Low coherency of wind induced seismic noise: Implications for gravitational wave detection

TL;DR

Wind-induced seismic noise is incoherent over short distances, significantly impairing the effectiveness of seismic arrays in reducing low-frequency noise for future gravitational wave detectors.

Contribution

This study quantifies the incoherence of wind-induced seismic noise across various frequencies and locations, revealing limitations for seismic noise mitigation strategies.

Findings

Wind noise coherence length is 2-40 m at 0.06-0.1 Hz.

Seismic noise coherence length reduces to 1-16 m at 16.6 Hz.

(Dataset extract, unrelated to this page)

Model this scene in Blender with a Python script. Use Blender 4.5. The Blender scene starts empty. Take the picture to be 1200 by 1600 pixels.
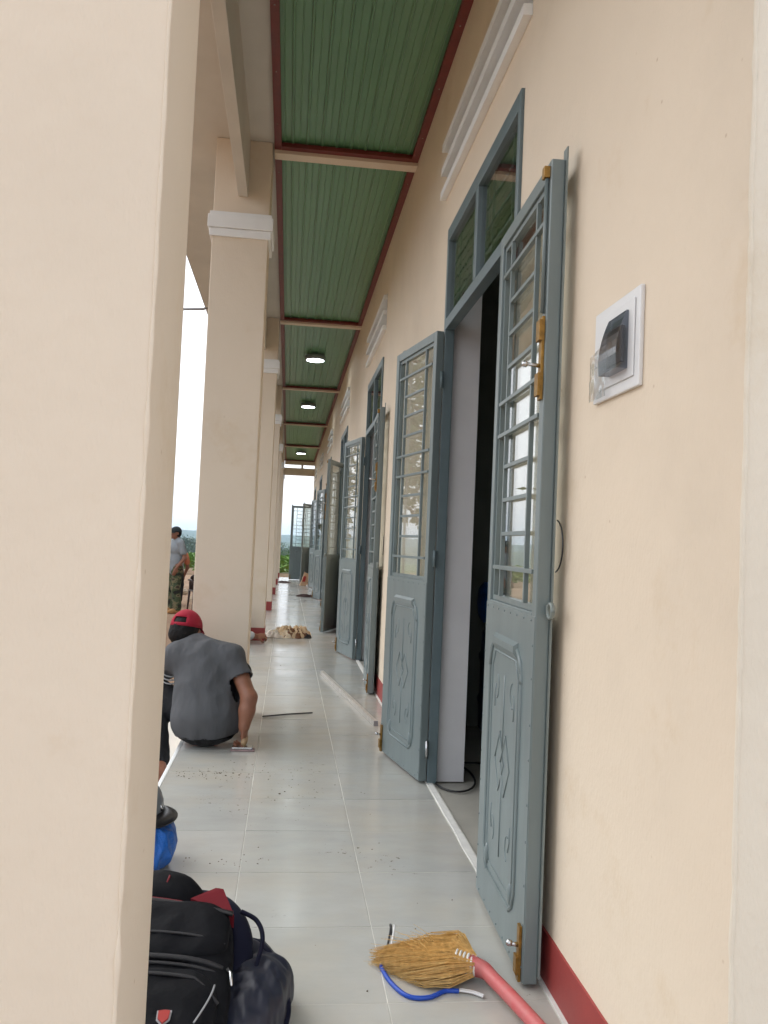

Incoherence significantly hampers Newtonian Noise cancellation at low frequencies.

Abstract

Seismic noise poses challenges for gravitational wave detection. Effective vibration isolation and methods to subtract unsheildable Newtonian Noise are examples. Seismic arrays offer one way to deal with these issues assuming seismic coherency. In this paper we find that wind induced seismic noise is incoherent and will dramatically reduce the projected low frequency sensitivity of future gravitational wave detectors. To quantify this, we measure the coherence length of wind induced seismic noise from 0.06--20~Hz in three distinct locations: close to a building, among tall trees and in shrubs. We show that wind induced seismic noise is ubiquitous and reduces the coherence lengths form several hundred meters to 2--40~m for 0.06--0.1~Hz, from $>$60~m to 3--16~m for 1.5--2.5~Hz and from $>$35~m to 1--16~m around 16.6 Hz frequency bands in the study area. This leads to significant loss of velocity and angular resolution of the array for primary microseism, 5 times worse Newtonian Noise cancellation by wiener filtering at 2~Hz, while it does not pose additional challenge for Newtonian Noise cancellation between 10--20~Hz.